Performance | Engagement for engagement's sake is pointless

Engagement for engagement's sake is pointless

Stuart Hearn, founder and CEO, Clear Review www.clearreview.com

In a way, the annual engagement survey can be as tyrannical as its cousin, the annual appraisal.

They have some things in common. They’re both a snapshot of something that we feel and experience all year. Because they’re done annually, with a certain amount of ceremony and weight, they can take on a disproportionate significance. And, of course, they tend to be HR’s responsibility.

When we built Clear Review, we started with the knowledge that performance management, for most companies, didn’t actually improve performance. Its purpose, almost always, was to make the downstream activities simpler for the business. Pay rises (or not); promotions (or not): giving someone 3 out of 5 once a year made those activities easier.

Engagement has a similar problem. It’s done in isolation and, for many, is boiled down to a relatively small set of numbers. In some cases, the methodology is designed to ignore the majority and focus on the outliers: those who are super-engaged or actively disengaged. Whilst it might be interesting, and in some cases useful, to look at the organization as a whole, it misses most of the story.

There has been some excellent research in recent years on the factors that affect workplace performance. We’ve seen firsthand how continuous performance management, with the manager delivering regular coaching conversations and constructive real-time feedback, can move the dial on performance. Work engagement - the factor that determines how we feel about the tasks we do and our experience of work - is similarly influential. In fact, an analysis of the results of 30 engagement studies with more than 90,000 respondents found that work engagement was the single most influential factor in determining performance, both at task and and team level. Engagement makes a fundamental difference to the way we perform. But if we want to use this knowledge to improve performance, we can’t boil everything down to one number and we certainly can’t aggregate all the data. We need to get closer and we need to see more.

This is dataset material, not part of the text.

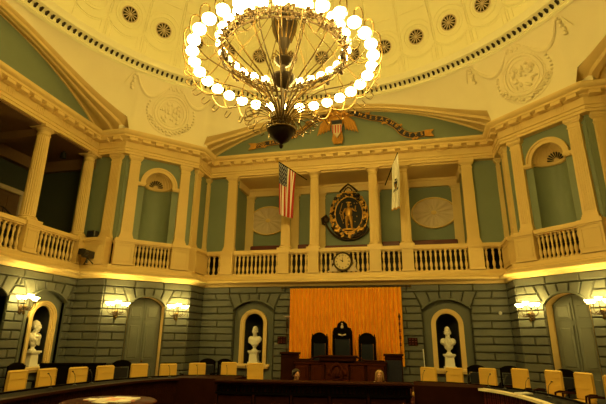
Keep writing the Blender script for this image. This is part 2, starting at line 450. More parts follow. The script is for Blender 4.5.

The answer is to find a way of making the engagement survey simpler so we can do it more frequently. If we can ask people just four quick questions - questions they can answer in a couple of minutes - we can do something that, we already know, gives us a clearer and more comprehensive picture. We can look at engagement in a continuous way. This insulates us from life’s ups and downs, because we’re not capturing one annual snapshot: we’re collecting data in an ongoing way. Most importantly of all, we can use this data to improve performance.

Astute readers will have noticed a disconnect. Engagement surveys need to be anonymous. You can’t expect honesty and candour if people know you’re able to connect their answers back to them. So we bridge that disconnect by reflecting the employee’s answers back at them. You make them responsible for their own engagement by prompting them to look at their answers, to understand what’s causing them to feel disengaged (or super-engaged, of course) and to use that information as part of their performance conversations with their manager. In the best tradition of adult-to-adult communication, we give people the data they need to make their own difference. What obstacles are stopping them from achieving their best? Which learning opportunities do they need to grow and develop? How can they improve their performance, improve their value to the organization and themselves, and do all this sustainably? All this becomes one of the pillars of performance conversations, and if the employee and manager can work together to overcome the obstacles and take advantage of the opportunities then that really will boost engagement, and performance, and… you get the idea.

We work so hard to make the experience of work better, but so often we miss the elephant in the room: the work itself. By making that the focus of engagement, we solve two problems simultaneously. We make the actual work - not just the environment, not just the perks - better and more rewarding, and that in turn inspires our people to give the best of themselves in a more consistent and continuous way. We show that we’re committed to creating a positive work environment in which people can thrive. All we need to do is place people’s engagement back in their own hands and give them the tools they need to understand and affect it.

And HR? HR who have wrestled with engagement data for all these years, doing their very best to think of new ways to engage people. HR can step back from the day-to-day and focus on the insights. Although it’s not right to share engagement data on a personal level, it’s very much possible to look at it from a team perspective. And there are huge opportunities there: to help and support managers who need more engagement in their teams; to share examples from the managers who do this sort of thing brilliantly so the wider organisation can learn from them. HR’s role in this should be strategic, not tactical. With the right information and the right philosophy, HR can step out of their compliance shoes. Goodbye, engagement police. Hello, enablers of engagement and performance.